A movida representou uma rutura com a cultura autoritária do franquismo. Para o autor da fotografia, “a mistura cultural [da «movida»] era divertida e curiosa, mas como tudo o que é diferente, não se misturava. Havia os credenciados, como os donos de La Movida, e depois havia o resto”.
Comício da Associação da Mulher em defesa do direito ao divórcio (Madrid, 19 de maio de 1977). Reivindicado pelos movimentos feministas e pelos partidos de esquerda, foi rejeitada a sua inclusão na Constituição, mas acabou por ser aprovado pelo Parlamento em 1981.
Manifestação de movimentos feministas e centrais sindicais em defesa da consagração dos direitos reprodutivos e da mulher em geral na Constituição (Madrid, 4 de maio de 1978). A direita conseguiu opor-se com sucesso a que direitos reprodutivos e divórcio fossem constitucionalizados.
A Reforma Agrária em Portugal não é resultado da aplicação do programa de um governo revolucionário. É fruto da luta dos assalariados rurais dos campos do Sul, no período subsequente a Abril de 1974, por melhores salários e garantia de emprego, os quais, num quadro de desarticulação do aparelho repressivo do Estado e no âmbito de uma correlação de forças, local e regional, que lhes era favorável, ocuparam milhares de hectares de terra onde estabeleceram formas de exploração coletiva na esperança de construírem um futuro melhor.

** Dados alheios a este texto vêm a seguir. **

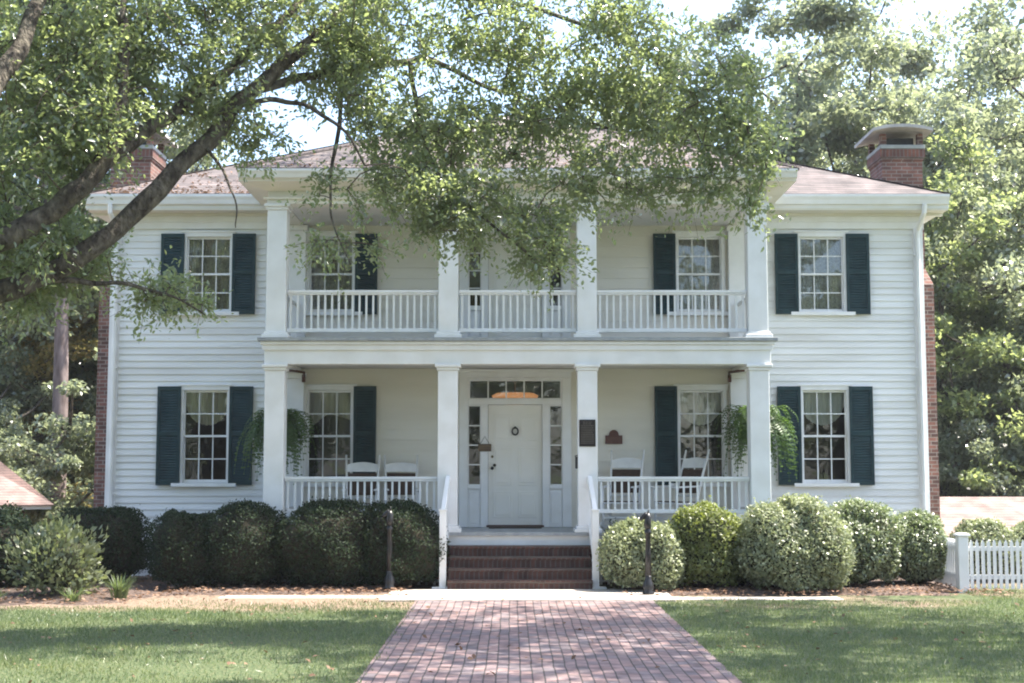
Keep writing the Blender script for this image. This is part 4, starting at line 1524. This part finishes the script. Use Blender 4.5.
mb = MB()
first = True
for p, r_ in limbs:
    jit = [Vector(q) - Vector(OAKO) for q in p]
    if first:
        t_ = MB(); t_.tube(jit, r_, 14); t_.build('trunk', BARK, oak, smooth=True); first = False
    else:
        mb.tube(jit, r_, 10)
mb.build('boughs', BARK, oak, smooth=True)
nodes = []
for p, r_ in limbs:
    for q, rr_ in zip(p, r_):
        if rr_ < .17: nodes.append(np.array(q))
# leaf masses: photo position of the middle, depth, half sizes in metres, number of sprays
masses = [
    (60, 60, -10.2, 1.25, 1.2, .85, 120), (170, 50, -9.8, 1.1, 1.2, .75, 110), (20, 140, -10.6, .75, .9, .7, 60), (90, 120, -10.6, .7, .8, .5, 42), (200, 105, -9.4, .6, .6, .35, 34),
    (15, 235, -10.4, .62, .8, .45, 40), (55, 262, -10.0, .45, .6, .30, 24), (20, 290, -9.8, .45, .5, .22, 16), (90, 262, -9.6, .30, .4, .16, 12), (160, 290, -9.2, .42, .3, .17, 15), (195, 305, -9.1, .18, .2, .13, 6),
    (280, 30, -8.8, .9, 1.0, .5, 62), (380, 35, -8.4, .9, 1.0, .55, 70), (480, 30, -8.0, .9, 1.1, .55, 56), (580, 30, -8.0, .9, 1.1, .55, 52), (640, 55, -7.6, .75, 1.0, .6, 44),
    (255, 135, -9.3, .28, .4, .22, 10), (360, 110, -8.6, .42, .6, .45, 26), (430, 130, -8.0, .8, .9, .55, 66), (520, 120, -7.6, .9, 1.0, .6, 78), (610, 110, -7.4, .85, 1.0, .6, 72),
    (420, 190, -8.4, .55, .6, .30, 32), (480, 215, -8.4, .65, .6, .38, 46), (530, 235, -8.4, .42, .45, .36, 28), (552, 265, -8.4, .17, .3, .15, 7), (590, 180, -8.0, .5, .6, .28, 26), (400, 172, -8.6, .45, .5, .2, 16),
    (690, 120, -8.0, .75, .9, .5, 52), (745, 125, -8.4, .48, .7, .42, 30), (755, 185, -9.0, .22, .35, .22, 12), (705, 180, -8.4, .36, .4, .20, 14), (650, 185, -8.2, .34, .4, .22, 13), (725, 75, -8.4, .4, .6, .35, 18), (765, 150, -9.0, .25, .35, .2, 9),
    (338, 200, -8.8, .24, .3, .18, 6), (332, 240, -8.9, .24, .25, .11, 7), (368, 242, -8.9, .14, .2, .06, 3), (318, 178, -8.8, .24, .3, .10, 4),
    (60, -60, -10.2, 1.8, 1.8, .9, 90), (200, -80, -9.5, 1.8, 1.8, .9, 90), (350, -70, -8.8, 1.7, 1.6, .8, 50), (500, -70, -8.4, 1.6, 1.6, .8, 26), (620, -50, -8.6, 1.1, 1.3, .7, 14),
    (470, 150, -7.9, 1.0, .9, .4, 22), (330, 60, -8.6, .5, .8, .35, 24),
    (-130, 60, -11, 1.5, 1.6, 1.4, 90), (-120, 230, -11, 1.0, 1.2, .8, 40),
]
cent = []
for (u, v, Y, a, b, c, n) in masses:
    n = int(n * (.66 if v > 70 and 300 < u < 680 else .74))
    if u < 260: Y += .35
    m0 = np.array(at(u, v, Y))
    q = unit(rgo.normal(0, 1, (n, 3))) * (rgo.uniform(0, 1, (n, 1)) ** .45)
    cent.append(m0 + q * np.array([a, b, c]))
# crown over and behind the trunk, out of the picture
for (m0, s, n) in (((TX + 1, TY, 9.5), (3.2, 3, 1.8), 120), ((TX - 3.5, TY + .5, 7.5), (2.4, 2.4, 1.8), 90), ((TX, TY - 4, 8.2), (2.6, 2.4, 1.8), 80), ((TX + 5, TY + 2, 10.3), (2.8, 2.4, 1.2), 60), ((-2.0, -2.6, 10.6), (2.0, 1.7, .9), 60), ((-3.6, -5.2, 9.6), (2.2, 1.6, 1.0), 45)):
    q = unit(rgo.normal(0, 1, (n, 3))) * (rgo.uniform(0, 1, (n, 1)) ** .45)
    cent.append(np.array(m0) + q * np.array(s))
cent = np.concatenate(cent)
segs, dirs = grow(nodes, cent)
mb = MB()
for a, b, ln in segs:
    mid = (a + b) / 2 + np.array([0, 0, .06 * ln]) + rgo.normal(0, .04 * ln, 3)
    r1 = .006 + .006 * min(1.5, ln)
    mb.tube([a - OAKO, mid - OAKO, b - OAKO], [r1 * 1.3, r1, .005], 4, False)
C, D, N, tw = spray(rgo, cent, dirs, 19, 5, .44, .08)
for a, b, c in tw[::2]:
    mb.tube([a - OAKO, b - OAKO, c - OAKO], [.004, .003, .0018], 3, False)
mb.build('twigs', TWIG, oak)
L = rgo.uniform(.042, .085, len(C))
leaf_mesh('leaves', C - OAKO, D, N, L, L * rgo.uniform(.42, .6, len(C)), L_OAK, oak, hexa=True)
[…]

Apesar de a Reforma Agrária permanecer consagrada na Constituição de 1976 até à revisão de 1989, um conjunto de leis foi sendo aprovado para a desmantelar, nomeadamente a chamada lei Barreto (1977), permitindo que paulatinamente se devolvesse as grandes propriedades aos latifundiários que delas tinham sido despossuídos.
Diminuídas na sua área, confinadas às terras mais pobres, incapazes de competirem com as explorações agrícolas do setor capitalista, as Unidades Coletivas de Produção e as cooperativas entram num processo irreversível de desagregação. Aquela que ficou conhecida como “Zona de Intervenção da Reforma Agrária” abrangia uma área com 3.200.000 hectares. Deste total, o máximo de terra que chegou a estar na posse dos trabalhadores foi de 1.140.000 hectares, ou seja, 35,6% da área total. No ano agrícola de 1985/86 , os trabalhadores já só ocupam 360 000 hectares de terra, parte dela arrendada aos beneficiários do direito de reserva.
Janeiro de 1979. Assalariadas rurais do Alentejo leem as notícias do dia. Desde havia dois anos que a aplicação da Lei Barreto procurava desmantelar a Reforma Agrária iniciada em 1975, na qual as camponesas alentejanas tiveram uma participação essencial.